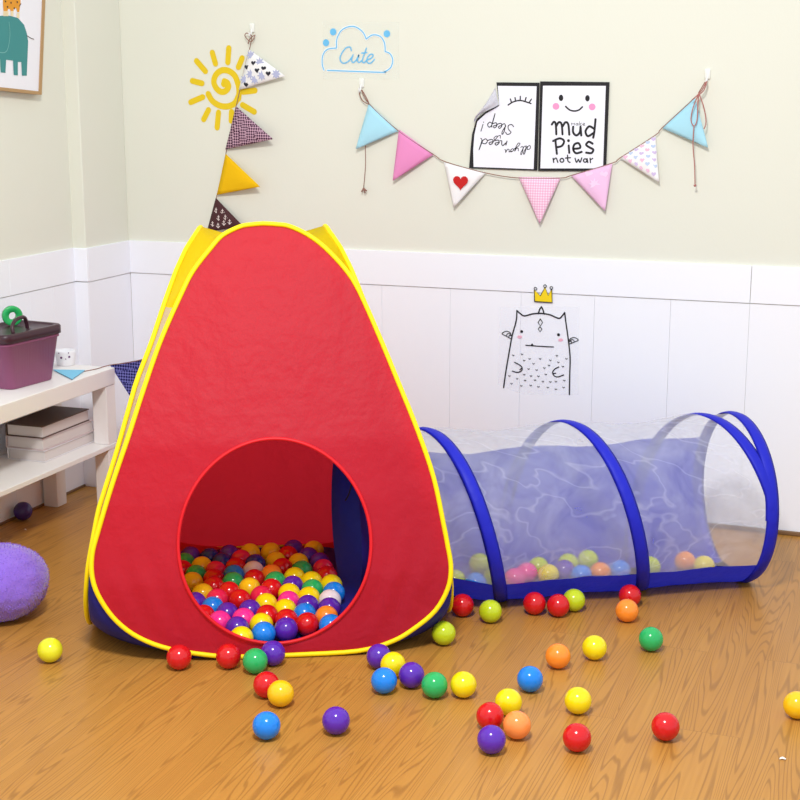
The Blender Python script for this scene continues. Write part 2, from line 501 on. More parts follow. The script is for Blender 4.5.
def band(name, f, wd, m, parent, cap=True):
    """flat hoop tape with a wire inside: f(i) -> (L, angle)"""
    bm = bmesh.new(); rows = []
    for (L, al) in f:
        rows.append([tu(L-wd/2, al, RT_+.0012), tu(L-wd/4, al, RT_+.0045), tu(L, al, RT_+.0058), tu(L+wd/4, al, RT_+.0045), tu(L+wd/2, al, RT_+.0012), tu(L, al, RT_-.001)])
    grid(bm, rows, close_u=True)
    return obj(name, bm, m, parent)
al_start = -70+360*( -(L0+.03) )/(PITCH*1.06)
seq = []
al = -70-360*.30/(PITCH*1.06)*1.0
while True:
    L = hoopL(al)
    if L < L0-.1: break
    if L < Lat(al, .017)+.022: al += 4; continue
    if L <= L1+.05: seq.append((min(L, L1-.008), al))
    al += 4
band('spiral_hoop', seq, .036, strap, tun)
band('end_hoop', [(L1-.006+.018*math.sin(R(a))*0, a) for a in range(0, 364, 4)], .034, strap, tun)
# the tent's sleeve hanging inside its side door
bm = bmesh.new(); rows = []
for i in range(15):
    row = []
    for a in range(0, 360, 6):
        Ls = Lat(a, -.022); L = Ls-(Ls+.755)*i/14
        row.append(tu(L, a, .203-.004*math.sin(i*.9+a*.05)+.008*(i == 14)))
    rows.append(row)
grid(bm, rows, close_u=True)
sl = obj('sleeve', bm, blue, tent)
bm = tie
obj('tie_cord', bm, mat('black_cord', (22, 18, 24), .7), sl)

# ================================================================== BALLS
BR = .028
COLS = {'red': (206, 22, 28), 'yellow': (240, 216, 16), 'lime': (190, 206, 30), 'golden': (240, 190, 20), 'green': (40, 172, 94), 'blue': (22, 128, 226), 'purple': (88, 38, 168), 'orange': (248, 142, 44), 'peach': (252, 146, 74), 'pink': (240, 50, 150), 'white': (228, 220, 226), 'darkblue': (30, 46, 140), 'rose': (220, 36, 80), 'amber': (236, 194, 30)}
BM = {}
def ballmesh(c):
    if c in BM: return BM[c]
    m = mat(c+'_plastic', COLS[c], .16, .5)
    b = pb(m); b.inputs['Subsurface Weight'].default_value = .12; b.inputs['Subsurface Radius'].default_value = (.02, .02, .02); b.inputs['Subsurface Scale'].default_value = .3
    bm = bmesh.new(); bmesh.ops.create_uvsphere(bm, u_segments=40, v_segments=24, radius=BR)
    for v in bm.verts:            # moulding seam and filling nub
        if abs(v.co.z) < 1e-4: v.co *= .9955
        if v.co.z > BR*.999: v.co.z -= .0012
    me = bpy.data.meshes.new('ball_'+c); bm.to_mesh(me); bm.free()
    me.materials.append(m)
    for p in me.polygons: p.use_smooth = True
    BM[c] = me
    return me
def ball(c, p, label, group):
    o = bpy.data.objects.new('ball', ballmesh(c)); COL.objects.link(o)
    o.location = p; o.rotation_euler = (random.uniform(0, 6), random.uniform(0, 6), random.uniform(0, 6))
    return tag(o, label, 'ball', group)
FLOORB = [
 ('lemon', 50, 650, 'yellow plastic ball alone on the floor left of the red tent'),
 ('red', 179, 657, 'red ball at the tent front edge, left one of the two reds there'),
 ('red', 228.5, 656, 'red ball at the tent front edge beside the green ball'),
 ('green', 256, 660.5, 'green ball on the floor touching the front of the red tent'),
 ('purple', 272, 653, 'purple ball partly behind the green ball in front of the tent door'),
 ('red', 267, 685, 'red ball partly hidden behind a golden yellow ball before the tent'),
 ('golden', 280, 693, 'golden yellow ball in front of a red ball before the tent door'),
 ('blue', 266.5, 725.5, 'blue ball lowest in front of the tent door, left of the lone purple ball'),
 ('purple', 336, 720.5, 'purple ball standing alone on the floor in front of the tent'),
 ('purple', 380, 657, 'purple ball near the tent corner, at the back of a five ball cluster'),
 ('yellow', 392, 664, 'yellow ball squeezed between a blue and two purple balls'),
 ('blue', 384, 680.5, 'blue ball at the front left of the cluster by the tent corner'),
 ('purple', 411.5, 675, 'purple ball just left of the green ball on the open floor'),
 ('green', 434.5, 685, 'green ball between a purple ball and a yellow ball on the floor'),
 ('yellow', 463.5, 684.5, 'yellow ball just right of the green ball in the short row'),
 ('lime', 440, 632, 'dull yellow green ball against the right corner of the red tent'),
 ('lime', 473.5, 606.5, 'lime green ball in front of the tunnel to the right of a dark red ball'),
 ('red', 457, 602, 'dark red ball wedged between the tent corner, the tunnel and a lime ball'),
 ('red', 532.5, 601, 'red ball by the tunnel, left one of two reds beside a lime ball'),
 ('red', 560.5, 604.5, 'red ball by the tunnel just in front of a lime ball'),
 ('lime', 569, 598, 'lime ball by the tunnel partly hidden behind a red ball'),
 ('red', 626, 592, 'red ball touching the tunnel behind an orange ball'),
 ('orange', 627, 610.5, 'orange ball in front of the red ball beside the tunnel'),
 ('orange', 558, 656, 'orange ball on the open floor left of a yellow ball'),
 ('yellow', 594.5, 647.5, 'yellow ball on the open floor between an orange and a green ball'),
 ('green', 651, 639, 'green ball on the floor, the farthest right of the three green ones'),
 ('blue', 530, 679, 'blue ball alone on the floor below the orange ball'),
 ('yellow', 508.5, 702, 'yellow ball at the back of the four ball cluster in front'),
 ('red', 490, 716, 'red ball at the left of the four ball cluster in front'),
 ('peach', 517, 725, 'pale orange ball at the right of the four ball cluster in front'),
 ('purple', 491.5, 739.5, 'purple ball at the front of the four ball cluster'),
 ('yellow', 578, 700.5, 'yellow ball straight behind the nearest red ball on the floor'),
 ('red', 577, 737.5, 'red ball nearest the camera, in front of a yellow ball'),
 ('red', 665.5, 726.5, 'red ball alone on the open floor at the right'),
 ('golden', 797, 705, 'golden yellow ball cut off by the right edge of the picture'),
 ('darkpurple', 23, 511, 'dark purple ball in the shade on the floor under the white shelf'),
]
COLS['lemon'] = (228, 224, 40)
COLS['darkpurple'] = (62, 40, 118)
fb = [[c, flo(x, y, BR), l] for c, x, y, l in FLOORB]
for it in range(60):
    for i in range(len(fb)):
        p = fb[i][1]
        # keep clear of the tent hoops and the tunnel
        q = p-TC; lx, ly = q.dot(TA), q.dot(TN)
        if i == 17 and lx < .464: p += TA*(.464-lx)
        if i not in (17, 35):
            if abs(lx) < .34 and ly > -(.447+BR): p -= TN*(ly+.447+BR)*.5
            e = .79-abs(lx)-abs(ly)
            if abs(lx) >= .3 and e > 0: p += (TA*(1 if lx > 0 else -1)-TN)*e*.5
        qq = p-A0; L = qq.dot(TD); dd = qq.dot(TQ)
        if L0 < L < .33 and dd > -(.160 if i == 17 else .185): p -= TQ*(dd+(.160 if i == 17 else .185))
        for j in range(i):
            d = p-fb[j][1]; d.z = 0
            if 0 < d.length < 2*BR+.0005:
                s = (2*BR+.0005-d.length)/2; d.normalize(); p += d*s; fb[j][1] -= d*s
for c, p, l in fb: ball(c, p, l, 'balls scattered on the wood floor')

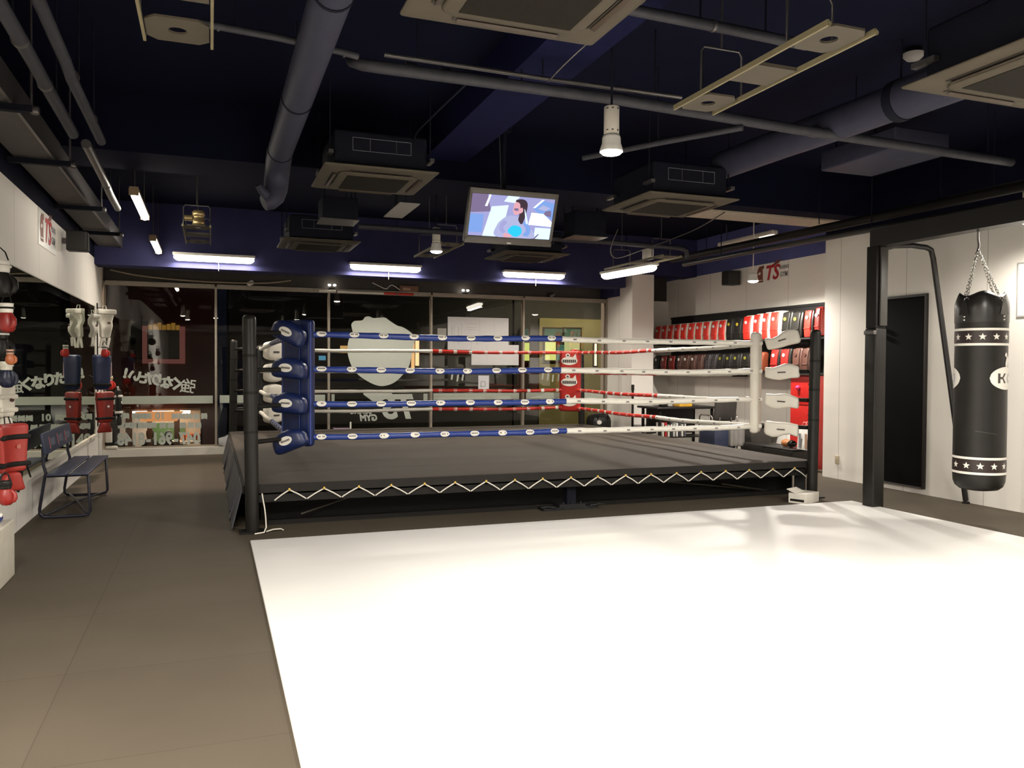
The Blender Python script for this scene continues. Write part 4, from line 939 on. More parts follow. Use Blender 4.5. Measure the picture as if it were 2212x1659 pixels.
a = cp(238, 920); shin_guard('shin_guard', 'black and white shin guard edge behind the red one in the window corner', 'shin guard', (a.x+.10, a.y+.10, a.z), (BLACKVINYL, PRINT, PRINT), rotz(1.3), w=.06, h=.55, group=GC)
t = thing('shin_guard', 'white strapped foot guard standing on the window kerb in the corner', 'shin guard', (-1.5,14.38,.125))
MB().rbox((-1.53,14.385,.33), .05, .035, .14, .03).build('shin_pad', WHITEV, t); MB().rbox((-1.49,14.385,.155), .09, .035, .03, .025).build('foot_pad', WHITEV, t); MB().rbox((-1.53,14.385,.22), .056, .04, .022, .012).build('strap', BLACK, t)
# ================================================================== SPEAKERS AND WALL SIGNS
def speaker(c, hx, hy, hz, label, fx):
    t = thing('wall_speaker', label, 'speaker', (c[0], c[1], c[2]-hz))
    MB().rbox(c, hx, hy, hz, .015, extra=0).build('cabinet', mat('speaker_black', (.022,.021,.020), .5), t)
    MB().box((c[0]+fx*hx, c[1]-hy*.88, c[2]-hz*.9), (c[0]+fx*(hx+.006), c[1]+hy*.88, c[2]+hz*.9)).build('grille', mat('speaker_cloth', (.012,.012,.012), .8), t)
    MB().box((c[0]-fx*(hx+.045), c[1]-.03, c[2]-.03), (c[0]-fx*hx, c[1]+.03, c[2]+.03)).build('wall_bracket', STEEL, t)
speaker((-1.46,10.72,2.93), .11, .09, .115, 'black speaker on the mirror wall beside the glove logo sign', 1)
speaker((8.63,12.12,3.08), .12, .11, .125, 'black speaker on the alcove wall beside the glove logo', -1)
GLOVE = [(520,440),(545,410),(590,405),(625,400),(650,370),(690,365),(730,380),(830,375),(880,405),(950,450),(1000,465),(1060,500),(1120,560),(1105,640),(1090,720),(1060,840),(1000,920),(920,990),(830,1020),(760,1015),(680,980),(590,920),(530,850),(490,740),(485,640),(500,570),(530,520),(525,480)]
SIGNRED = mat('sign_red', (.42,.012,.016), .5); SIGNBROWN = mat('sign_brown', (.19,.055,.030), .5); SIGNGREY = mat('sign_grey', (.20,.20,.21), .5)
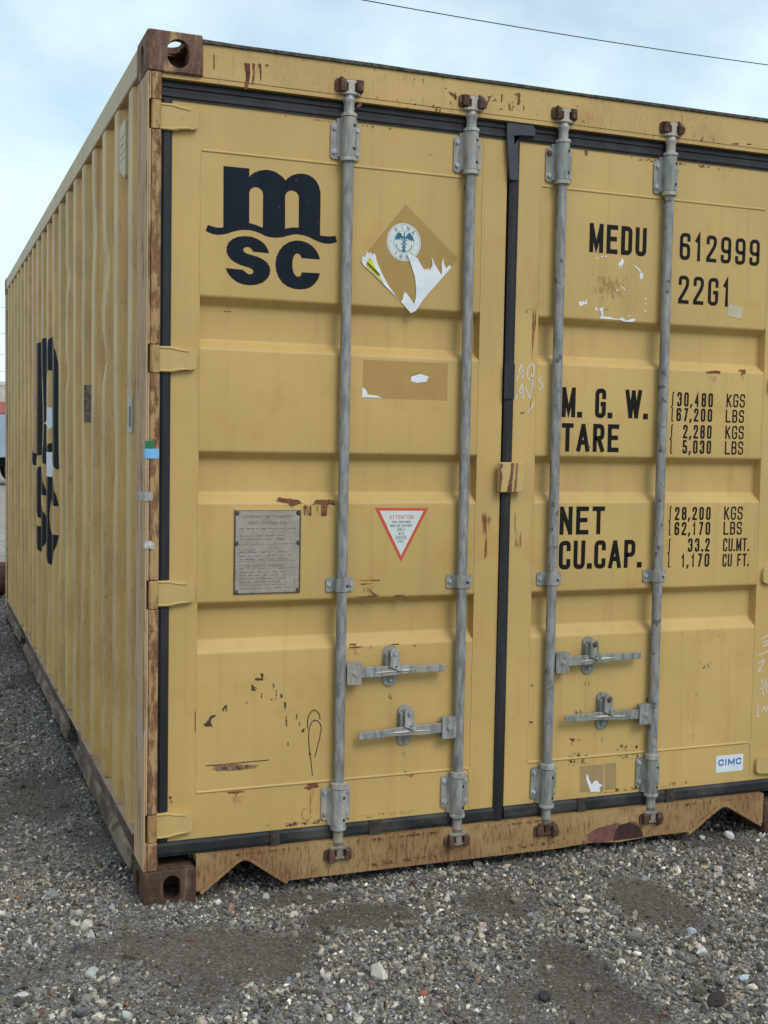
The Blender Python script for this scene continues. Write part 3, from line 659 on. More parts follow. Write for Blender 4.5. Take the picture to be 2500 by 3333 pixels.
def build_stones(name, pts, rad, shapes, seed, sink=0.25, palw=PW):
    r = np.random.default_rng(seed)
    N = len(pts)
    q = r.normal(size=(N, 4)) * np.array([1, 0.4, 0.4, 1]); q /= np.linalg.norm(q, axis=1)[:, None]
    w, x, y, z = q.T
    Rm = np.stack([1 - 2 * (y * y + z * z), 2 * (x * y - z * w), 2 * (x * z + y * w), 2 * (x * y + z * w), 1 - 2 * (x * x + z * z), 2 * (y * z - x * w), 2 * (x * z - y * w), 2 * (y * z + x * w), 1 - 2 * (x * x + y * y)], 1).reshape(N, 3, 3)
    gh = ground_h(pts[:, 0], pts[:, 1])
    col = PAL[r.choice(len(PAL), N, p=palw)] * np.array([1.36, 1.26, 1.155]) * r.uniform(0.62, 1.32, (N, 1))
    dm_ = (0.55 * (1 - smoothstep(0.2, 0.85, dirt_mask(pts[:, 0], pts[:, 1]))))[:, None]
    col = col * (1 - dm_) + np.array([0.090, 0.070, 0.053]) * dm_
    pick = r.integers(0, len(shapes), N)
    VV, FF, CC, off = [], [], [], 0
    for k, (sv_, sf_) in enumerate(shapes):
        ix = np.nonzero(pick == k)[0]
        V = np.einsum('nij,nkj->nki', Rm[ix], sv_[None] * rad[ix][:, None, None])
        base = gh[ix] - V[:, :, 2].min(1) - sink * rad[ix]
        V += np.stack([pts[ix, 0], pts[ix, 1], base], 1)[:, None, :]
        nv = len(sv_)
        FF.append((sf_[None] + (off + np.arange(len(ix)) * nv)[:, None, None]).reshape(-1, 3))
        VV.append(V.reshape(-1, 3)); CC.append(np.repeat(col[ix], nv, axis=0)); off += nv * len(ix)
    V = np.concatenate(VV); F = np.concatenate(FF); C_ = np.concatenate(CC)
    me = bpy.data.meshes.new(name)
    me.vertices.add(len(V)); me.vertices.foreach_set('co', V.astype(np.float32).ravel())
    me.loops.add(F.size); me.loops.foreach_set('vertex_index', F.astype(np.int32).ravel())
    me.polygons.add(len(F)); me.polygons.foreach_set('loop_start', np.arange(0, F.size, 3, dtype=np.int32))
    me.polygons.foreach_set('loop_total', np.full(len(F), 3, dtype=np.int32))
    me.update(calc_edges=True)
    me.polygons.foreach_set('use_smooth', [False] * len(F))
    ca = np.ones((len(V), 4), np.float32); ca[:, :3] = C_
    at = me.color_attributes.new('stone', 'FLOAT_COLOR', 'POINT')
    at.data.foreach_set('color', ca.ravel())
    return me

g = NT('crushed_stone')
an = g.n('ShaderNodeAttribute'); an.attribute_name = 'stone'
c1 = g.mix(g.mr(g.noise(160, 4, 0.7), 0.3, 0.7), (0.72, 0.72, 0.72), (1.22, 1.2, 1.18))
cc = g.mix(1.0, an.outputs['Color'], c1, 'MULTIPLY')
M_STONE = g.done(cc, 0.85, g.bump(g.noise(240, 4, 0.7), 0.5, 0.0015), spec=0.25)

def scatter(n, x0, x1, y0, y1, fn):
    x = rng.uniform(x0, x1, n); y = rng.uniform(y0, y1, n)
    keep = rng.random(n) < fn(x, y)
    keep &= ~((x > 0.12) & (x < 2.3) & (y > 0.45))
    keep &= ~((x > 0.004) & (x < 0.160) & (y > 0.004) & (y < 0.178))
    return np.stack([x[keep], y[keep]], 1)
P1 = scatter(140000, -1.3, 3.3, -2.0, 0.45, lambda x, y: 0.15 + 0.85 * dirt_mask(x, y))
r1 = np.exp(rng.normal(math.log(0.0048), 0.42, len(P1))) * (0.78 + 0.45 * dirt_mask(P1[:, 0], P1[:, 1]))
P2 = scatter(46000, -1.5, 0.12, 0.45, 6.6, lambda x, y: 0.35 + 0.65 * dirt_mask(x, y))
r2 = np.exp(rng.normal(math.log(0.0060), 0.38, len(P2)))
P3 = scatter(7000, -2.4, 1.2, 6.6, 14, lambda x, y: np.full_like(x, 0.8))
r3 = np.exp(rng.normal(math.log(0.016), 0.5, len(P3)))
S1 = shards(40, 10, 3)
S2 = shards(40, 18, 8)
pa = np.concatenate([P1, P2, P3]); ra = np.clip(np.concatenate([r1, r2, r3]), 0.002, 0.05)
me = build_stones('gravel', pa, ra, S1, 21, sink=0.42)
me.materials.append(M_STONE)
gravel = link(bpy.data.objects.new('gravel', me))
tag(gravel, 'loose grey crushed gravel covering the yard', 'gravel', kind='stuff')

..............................

Up to and including the line containing "obj('tie_cord', bm, mat('black_cord', (22, 18, 24), .7), sl)", repeat every line from the start of the data, but none of the pictures.

Written response:
The Blender Python script for this scene continues. Write part 2, from line 501 on. More parts follow. The script is for Blender 4.5.
def band(name, f, wd, m, parent, cap=True):
    """flat hoop tape with a wire inside: f(i) -> (L, angle)"""
    bm = bmesh.new(); rows = []
    for (L, al) in f:
        rows.append([tu(L-wd/2, al, RT_+.0012), tu(L-wd/4, al, RT_+.0045), tu(L, al, RT_+.0058), tu(L+wd/4, al, RT_+.0045), tu(L+wd/2, al, RT_+.0012), tu(L, al, RT_-.001)])
    grid(bm, rows, close_u=True)
    return obj(name, bm, m, parent)
al_start = -70+360*( -(L0+.03) )/(PITCH*1.06)
seq = []
al = -70-360*.30/(PITCH*1.06)*1.0
while True:
    L = hoopL(al)
    if L < L0-.1: break
    if L < Lat(al, .017)+.022: al += 4; continue
    if L <= L1+.05: seq.append((min(L, L1-.008), al))
    al += 4
band('spiral_hoop', seq, .036, strap, tun)
band('end_hoop', [(L1-.006+.018*math.sin(R(a))*0, a) for a in range(0, 364, 4)], .034, strap, tun)
# the tent's sleeve hanging inside its side door
bm = bmesh.new(); rows = []
for i in range(15):
    row = []
    for a in range(0, 360, 6):
        Ls = Lat(a, -.022); L = Ls-(Ls+.755)*i/14
        row.append(tu(L, a, .203-.004*math.sin(i*.9+a*.05)+.008*(i == 14)))
    rows.append(row)
grid(bm, rows, close_u=True)
sl = obj('sleeve', bm, blue, tent)
bm = tie
obj('tie_cord', bm, mat('black_cord', (22, 18, 24), .7), sl)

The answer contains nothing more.